The results are simulation-based. A single taxi speed and runway spectrum were used; crosswind, braking/turning maneuvers, and thermal effects were excluded. All state variables were initialized at equilibrium (zero pitch/roll and vertical displacements), with runway excitation as the only disturbance; measurement noise was idealized. Simplifying assumptions—such as symmetric gear parameters and idealized actuator/servo dynamics—reduce model complexity but may affect quantitative accuracy. Actuator time/speed limits, bandwidth, and saturation constraints were not modeled; forces were applied directly in the governing equations to isolate controller differences among MBNN, ANFIS, and RANFIS. These caveats align with broader uncertainty/reproducibility concerns in vibration simulations [23,24] and motivate sensitivity analyses and uncertainty quantification, alongside a hardware-in-the-loop (HIL) extension that explicitly models actuator dynamics and saturation.

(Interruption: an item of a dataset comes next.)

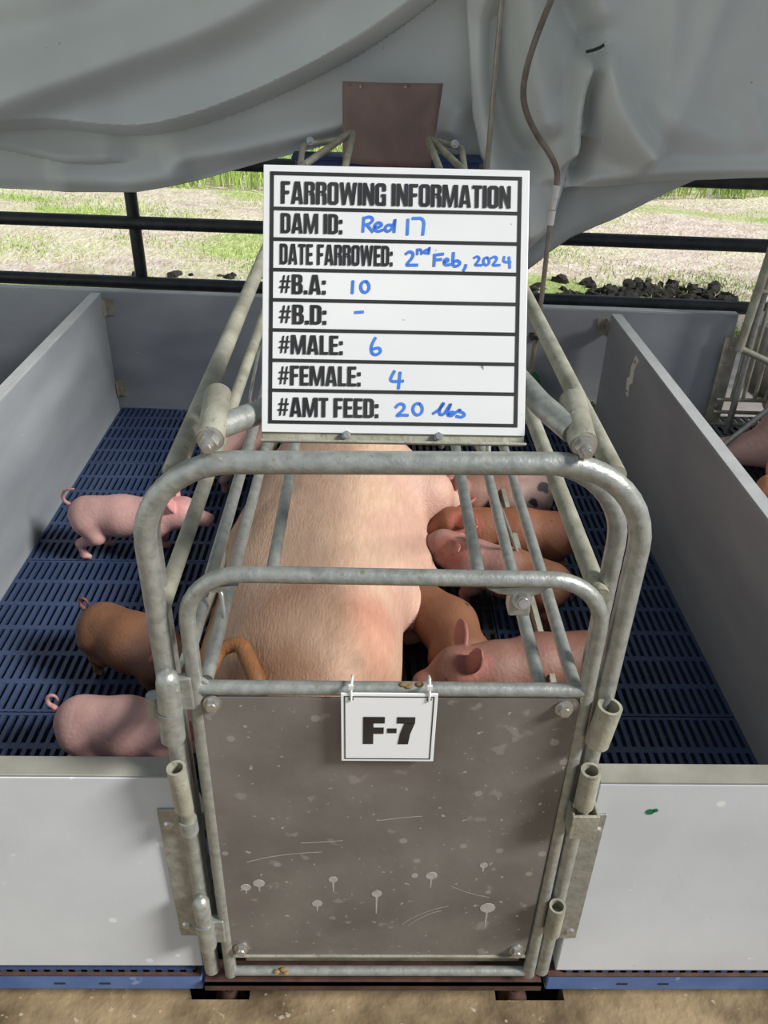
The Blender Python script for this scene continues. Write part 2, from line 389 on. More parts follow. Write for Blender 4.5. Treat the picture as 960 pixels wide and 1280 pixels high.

Finally, international standards such as ISO 2631-1 [25] (whole-body vibration), ICAO Annex 14 [26] (aerodrome design), and FAA AC 25-7D [27] (ride quality) provide benchmarks for evaluating taxiing comfort and safety. The observed reductions are consistent with maintaining these limits. Critically, this study contributes by establishing a reproducible benchmark for robust-adaptive intelligent control of landing-gear systems, showing that significant vibration suppression can be achieved without excessive computational cost, and by providing a foundation for future system integration.

In future work, HIL experiments will be conducted to validate the proposed control strategy under real-world conditions, providing a critical step toward experimental verification and eventual application in next-generation active landing-gear systems.